Segundo Silva (1991), a leitura é um ato de conhecimento, pois ler significa perceber e compreender as relações existentes no mundo. Nesse sentido podemos definir leitura como“[...] um ato individual, voluntário e interior [...]”, (SANDRONI; MACHADO, 1998, p. 22), que se inicia com a decodificação dos signos lingüísticos que compõem a linguagem escrita convencional, mas que não se restringe à mera decodificação desses signos, pois, a leitura exige do sujeito leitor a capacidade de interação com o mundo que o cerca.

           

A leitura torna-se portanto ao mesmo tempo uma atitude individual e social. Individual por que a leitura quando é feita vem cheia de resignificados que são imbuídos pela própria experiência do leitor. Social já que o leitor está subordinado a regras linguísticas pré-estabelecidas e condições sociais ao qual o texto lido foi direcionado. Para Kleiman (2002), a leitura é um processo que se evidencia através da interação entre os diversos níveis de conhecimento do leitor: o conhecimento lingüístico; o conhecimento textual e o conhecimento de mundo. Sendo assim, o ato de ler caracteriza-se como um processo interativo.

 Segundo Kleiman (1998), ao lermos um texto, qualquer texto, colocamos em ação todo o nosso sistema de valores, crenças e atitudes que refletem o grupo social em que se deu nossa sociabilização primária, isto é, o grupo social em que nascemos e fomos educados. Por isso, podemos afirmar que a leitura enquanto prática social é algo bastante complexo, pois está intimamente ligado às nossas raízes sócio-culturais e conseqüentemente à formação da nossa cidadania.

Em nossos dias, a escola assume um papel ainda maior na inserção social, já que, além de ensinar a leitura/escrita e a compreensão destas, também deve ajudar seus discentes a compreender a leitura de mundo que vem inserida nas mais diversas informações. Aquela a qual depende de conhecimentos anteriores para sua compreensão, “a compreensão do texto a ser alcançada por sua leitura crítica implica a percepção das relações entre o texto e o contexto”. (FREIRE, 1997, p.11).

            Sendo assim, a inserção social ocorre para aqueles que não somente sabem ler e escrever (alfabetizados), mas principalmente para aqueles que compreendem a leitura e releitura nas mais diversas nuances e conjunturas e conseguem aplica-la de forma efetiva.

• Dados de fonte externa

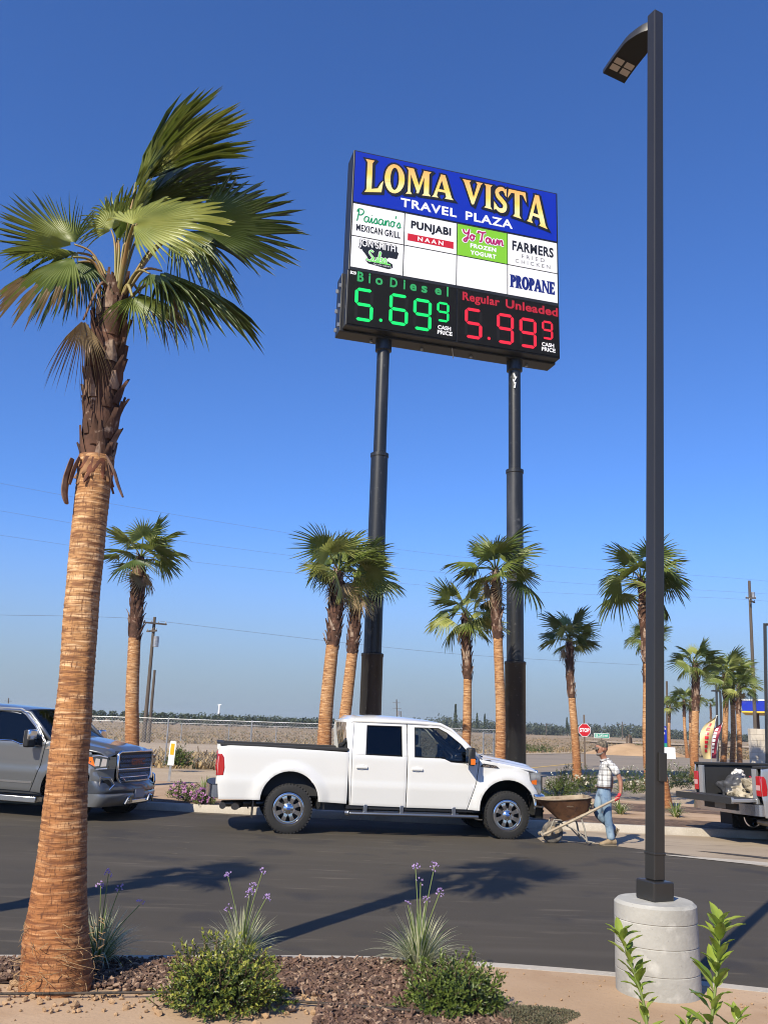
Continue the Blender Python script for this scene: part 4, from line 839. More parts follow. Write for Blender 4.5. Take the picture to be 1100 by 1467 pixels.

Segundo Soares (1999), passamos a enfrentar uma nova realidade social em que não basta apenas saber ler e escrever é preciso também fazer uso do ler e do escrever, para saber responder às exigências de leitura e de escrita que a sociedade faz continuamente, daí surge o termo letramento, ressignificando a idéia principal que se tinha do saber ler e escrever, buscando definir um novo padrão de usuário da língua que se mostre apto a atender às demandas da sociedade contemporânea. Quando afirmamos que um individuo além de alfabetizado precisa ser letrado estamos incorporando a ele valores que definem a maneira que esse individuo interage com a complexidade lingüística e cultural do mundo a sua volta, pois dessa forma ele passará de um mero decodificador da língua escrita a um usuário ativo da mesma.

            Portanto a leitura na escola, a real formação de leitores não permeia o valor numérico de livro lidos, ou tão pouco a quantidade de páginas da cada um, mas principalmente perpassa a idéia de inserção pelo gosto de ler, a busca pela leitura como algo prazeroso e necessário para a compreensão do por que é e como mudar a sociedade que vivemos.

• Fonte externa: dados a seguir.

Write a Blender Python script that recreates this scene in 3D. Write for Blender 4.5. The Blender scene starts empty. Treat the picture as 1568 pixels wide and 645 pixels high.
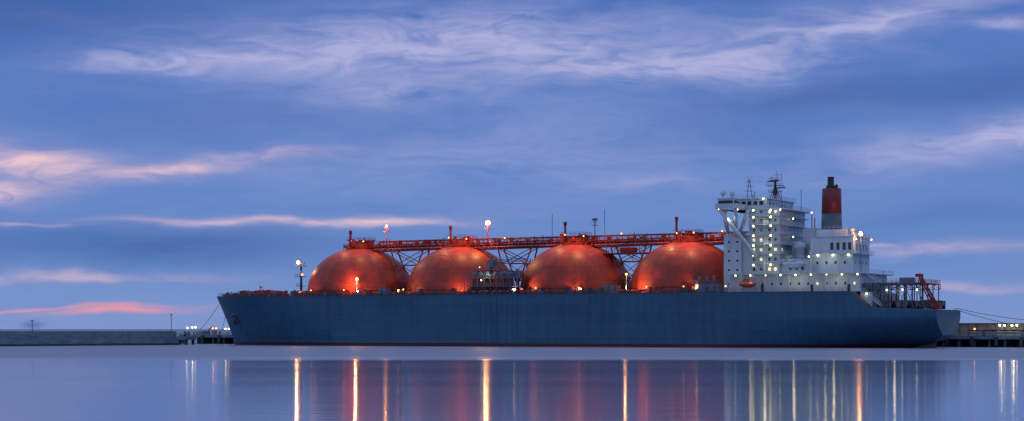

Segundo Takahashi (2000, p. 45) “a educação é o elemento-chave na construção de uma sociedade baseada na informação, no conhecimento e no aprendizado”, considerando que a leitura é um dos pilares da educação urge a necessidade de se reconhecer o papel da escola na formação do leitor, pois é através da leitura que o individuo terá acesso a uma enorme gama de informações e conhecimentos que possibilitará a ele interagir na sociedade de forma crítica, autônoma e consciente, exercendo plenamente seu papel de cidadão.

Referencias

 

MORAIS, A. G. & ALBUQUERQUE, E. B. C. Alfabetização e letramento: o que são?

Como se relacionam? Como alfabetizar letrando? In LEAL, T. F. e ALBUQUERQUE, E. B. C. Alfabetizando jovens e adultos letrados: outro olhar sobre a educação de jovens e adultos. Belo Horizonte: Autêntica, 2004.

 

LERNER, Délia. Ler e Escrever na escola: o real, o possível e o necessário. Porto Alegre: Artmed. 2002, 120 p.

 

SANDRONI, L. C.; MACHADO, L. R.(orgs). A criança e o livro: Guia prático de estímulo à

leitura. 4ª ed. São Paulo: Ática, 1998.

 

KLEIMAN, Angela. Oficinas de leitura: teoria e prática. São Paulo: Pontes, 1998.

 

_____. Texto e leitor: aspectos cognitivos da leitura. 8ª ed. Campinas, SP: Pontes, 2002.

 

FREIRE, Paulo. A importância do ato de ler: em três artigos que se completam. 46ª ed. São

Paulo: Cortez, 1997.

 

SOARES, Magda. Letramento: um tema em três gêneros. Belo Horizonte: Autêntica, 1999

 

TAKAHASHI, Tadao. (org). Sociedade da informação no Brasil: livro verde. Brasília:

Ministério da Ciência e Tecnologia, 2000.